* start *
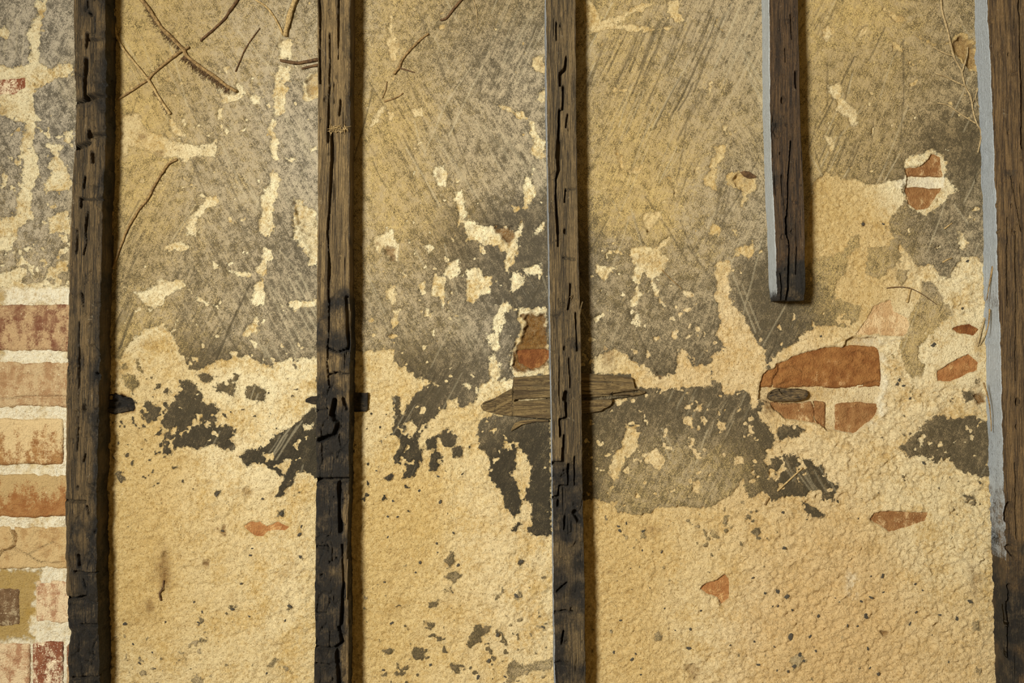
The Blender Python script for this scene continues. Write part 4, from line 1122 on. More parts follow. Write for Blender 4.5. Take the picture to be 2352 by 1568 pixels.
tag(stud1, 'leftmost dark timber stud, cracked and charred, standing beside the exposed brick courses', 'timber stud', 'upright timber studs')
# --- second stud
L2 = [(-900, 733), (0, 729), (500, 730), (690, 727), (1030, 726), (1400, 723), (1568, 722), (2468, 718)]
R2 = [(-900, 806), (0, 804), (300, 803.5), (600, 802.5), (830, 804), (920, 802), (1030, 800), (1100, 802), (1250, 797), (1300, 796), (1450, 801), (1568, 799), (2468, 796)]
cr2 = k_(B1, ([(1400, -60), (1406, 200), (1405, 560)], 3, 11), ([(1470, 230), (1475, 400), (1465, 640), (1460, 960)], 2.6, 9), ([(1485, 900), (1487, 1050), (1475, 1300), (1455, 1580)], 3.2, 12), ([(1530, -40), (1530, 400)], 2.2, 7), ([(1545, 680), (1535, 780)], 3.2, 8), ([(1500, 560), (1500, 700)], 2, 5))
cr2 += k_(B2, ([(1460, 0), (1455, 100), (1468, 300), (1460, 520), (1465, 680), (1455, 960)], 3.4, 12), ([(1455, 880), (1520, 915), (1590, 890)], 4.5, 12), ([(1470, 1065), (1520, 1050), (1600, 1062)], 4.5, 13), ([(1385, 1310), (1455, 1300)], 3, 9), ([(1590, 540), (1600, 900)], 5, 10), ([(1450, 980), (1470, 1150)], 3, 9), ([(1500, 1240), (1480, 1340), (1530, 1400), (1500, 1480), (1400, 1510)], 8, 16), ([(1560, 1230), (1580, 1300)], 4, 9))
cr2 += k_(B3, ([(1365, 212), (1580, 208)], 5, 16), ([(1512, 220), (1510, 400), (1520, 560)], 5, 14), ([(1350, 1330), (1400, 1345), (1470, 1345), (1535, 1300), (1510, 1200)], 4, 13), ([(1530, 650), (1540, 900), (1525, 1180)], 4.5, 13), ([(1500, 1340), (1510, 1580)], 4.5, 12), ([(1350, 660), (1440, 665)], 3, 8), ([(1360, 1440), (1440, 1455)], 3, 8), ([(1350, 1100), (1420, 1105)], 2.6, 6))
wood2 = wood('weathered_oak', (132, 110, 74), (56, 44, 27), seed=2)
stud2 = slab('timber_stud', wood2, 'y', rows, L2, R2, -22, DS, cracks=cr2, pits=[(746, 228, 5, 8), (736, 276, 3.5, 7), (759, 440, 4, 6), (755, 354, 3, 6)],
             char=lambda U, T, Z: np.interp(T, [-900, 0, 560, 650, 700, 760, 900, 1030, 1100, 2468], [.0, .02, .02, .05, .45, .55, .65, .95, 1, 1]) + np.where(Z == 1, np.clip((U - .8) * 2, 0, .5) * (T < 700), 0) * .6 + np.where(Z == 2, .25, 0) - np.where(Z == 1, np.clip((U - .72) * 3, 0, .6), 0) * (T > 1080),
             seed=2, blocks=1.0, edge_n=3, rnd=3)
tag(stud2, 'second timber stud from the left, pale weathered top and blackened lower half', 'timber stud', 'upright timber studs')
# --- third stud
L3 = [(-900, 1249), (0, 1253), (250, 1255), (500, 1259), (750, 1262.5), (1000, 1266.5), (1100, 1268), (1400, 1271.7), (1568, 1275), (2468, 1284)]
R3 = [(-900, 1316), (0, 1322), (300, 1324), (530, 1328), (700, 1332), (750, 1334), (900, 1336), (1000, 1337.5), (1060, 1337), (1200, 1340), (1300, 1342), (1568, 1345.5), (2468, 1356)]
cr3 = k_(C1, ([(1415, 150), (1412, 270)], 2.8, 8), ([(1480, 390), (1470, 470), (1440, 500), (1440, 580)], 4, 12), ([(1460, 590), (1455, 740), (1435, 747), (1430, 900), (1425, 1000), (1432, 1150), (1410, 1220), (1412, 1350), (1425, 1580)], 4, 14), ([(1480, 1290), (1540, 1285)], 3, 9), ([(1475, 1285), (1470, 1370)], 3, 8), ([(1430, 960), (1432, 1060)], 7, 14), ([(1490, 780), (1480, 860)], 3, 7))
cr3 += k_(C2, ([(1425, 0), (1425, 190)], 3, 9), ([(1510, 450), (1505, 545), (1495, 620)], 3.2, 9), ([(1480, 1190), (1482, 1360), (1435, 1372), (1440, 1480)], 4.5, 13), ([(1472, 1230), (1482, 1190)], 6, 12), ([(1460, 270), (1540, 285)], 2.4, 6), ([(1465, 1480), (1465, 1580)], 3.4, 10), ([(1500, 960), (1510, 1150)], 2.2, 6), ([(1545, 650), (1555, 900)], 3.4, 7))
cr3 += k_(C3, ([(1440, 0), (1438, 95), (1365, 100)], 4, 12), ([(1475, 110), (1470, 250), (1412, 252), (1405, 322), (1365, 330)], 4, 12), ([(1405, 350), (1405, 380)], 3.4, 9), ([(1450, 460), (1445, 540)], 3, 8), ([(1380, 1100), (1440, 1090), (1510, 1100)], 4, 11), ([(1440, 1230), (1430, 1300)], 6, 12), ([(1465, 900), (1400, 960)], 3, 8), ([(1380, 1440), (1470, 1435)], 2.8, 8), ([(1520, 430), (1545, 480)], 8, 10), ([(1515, 60), (1515, 240)], 3, 8))
wood3 = wood('brown_weathered_pine', (114, 95, 64), (44, 36, 24), seed=3, paintc=(150, 155, 162))
stud3 = slab('timber_stud', wood3, 'y', rows, L3, R3, -22, DS, cracks=cr3, pits=[(1298, 531, 5, 13), (1297, 800, 4.5, 11), (1287, 58, 3, 7)],
             char=ramp_y((-900, .0), (0, .02), (680, .02), (740, .2), (860, .12), (1000, .1), (1060, .3), (1100, .6), (1400, .72), (2468, .8)), paint=lambda T: np.interp(T, [0, 1050, 1200, 2468], [1, 1, .75, .7]), seed=3, blocks=.8, edge_n=2, rnd=2.5)
tag(stud3, 'middle timber stud crossing a short horizontal board, brown above and charred below', 'timber stud', 'upright timber studs')
# --- fourth, short stud
L4 = [(-900, 1760), (0, 1766), (250, 1768), (400, 1773), (500, 1778), (620, 1783), (700, 1787)]
R4 = [(-900, 1826), (0, 1834), (250, 1838), (400, 1845), (480, 1848), (600, 1850), (660, 1851), (700, 1846)]
cr4 = k_(D1, ([(1530, 960), (1510, 1250), (1512, 1350), (1500, 1580)], 3.6, 12), ([(1560, 490), (1565, 590)], 5, 8), ([(1530, 100), (1535, 260)], 2.4, 5), ([(1490, 330), (1490, 420)], 2, 4))
cr4 += k_(D2, ([(1500, 0), (1522, 200), (1515, 400), (1510, 580)], 4.5, 14), ([(1570, 200), (1565, 380)], 3, 7), ([(1460, 380), (1470, 560)], 3, 7))
wood4 = wood('dark_stained_pine', (86, 65, 41), (32, 22, 14), seed=4, paintc=(184, 190, 194))
rows4 = np.concatenate([np.arange(-900, -24, 24), np.arange(-24, 692, 2.9)])
stud4 = slab('timber_stud', wood4, 'y', rows4, L4, R4, -22, [(-900, DS), (660, DS), (675, DS - 3), (691, DS - 9)], cracks=cr4, pits=[(1798, 230, 6, 11), (1792, 352, 3, 7), (1797, 405, 4, 7)],
             char=ramp_y((-900, .0), (150, .1), (190, .3), (230, .1), (520, .1), (600, .55), (660, 1.0), (700, 1.0)), paint=lambda T: np.interp(T, [0, 560, 660, 690], [1, 1, .8, .35]), seed=4, blocks=.6, edge_n=2, rnd=3)
tag(stud4, 'short dark stud sawn off halfway down, with pale painted left side', 'timber stud', 'upright timber studs')
# --- fifth stud at the right edge
L5 = [(-900, 2243), (0, 2269), (120, 2274), (280, 2281), (480, 2288), (650, 2293), (800, 2299), (1020, 2303), (1150, 2308), (1380, 2314), (1568, 2321), (2468, 2345)]
R5 = [(-900, 2372), (0, 2392), (1568, 2428), (2468, 2450)]
cr5 = k_(E1, ([(1745, -40), (1750, 200), (1765, 600), (1770, 1000)], 4, 12), ([(1690, 1200), (1760, 1568)], 2.4, 5))
cr5 += k_(E3, ([(1650, 380), (1640, 480)], 7, 11), ([(1650, 920), (1655, 1100), (1660, 1400)], 8, 12), ([(1645, 660), (1680, 710)], 6, 10), ([(1690, 100), (1700, 600)], 2.4, 6))
cr5 += k_(E2, ([(1660, 0), (1665, 600)], 2, 5), ([(1720, 100), (1722, 1100)], 2.2, 6))
wood5 = wood('brown_pine', (116, 92, 59), (52, 38, 23), seed=5, paintc=(180, 188, 196))
stud5 = slab('timber_stud', wood5, 'y', rows, L5, R5, -22, DS, nfr=76, cracks=cr5, pits=[(2338, 923, 6, 14), (2335, 980, 3.5, 9), (2316, 304, 3, 7), (2324, 472, 3, 7), (2316, 125, 3, 7)],
             char=ramp_y((-900, .0), (1050, .03), (1180, .35), (1300, .65), (2468, .9)), paint=lambda T: np.interp(T, [0, 300, 640, 690, 760, 1080, 1150, 1262, 1272, 1275], [.95, .85, .85, .6, .85, .72, .55, .5, .45, -.5]), seed=5, blocks=.3, edge_n=5, rnd=4)
tag(stud5, 'brown stud at the right edge with thick whitewash on its left side', 'timber stud', 'upright timber studs')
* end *
Goal |
Which lines contain the word "from"? Copy each of them.

Task output |
The Blender Python script for this scene continues. Write part 4, from line 1122 on. More parts follow. Write for Blender 4.5. Take the picture to be 2352 by 1568 pixels.
tag(stud2, 'second timber stud from the left, pale weathered top and blackened lower half', 'timber stud', 'upright timber studs')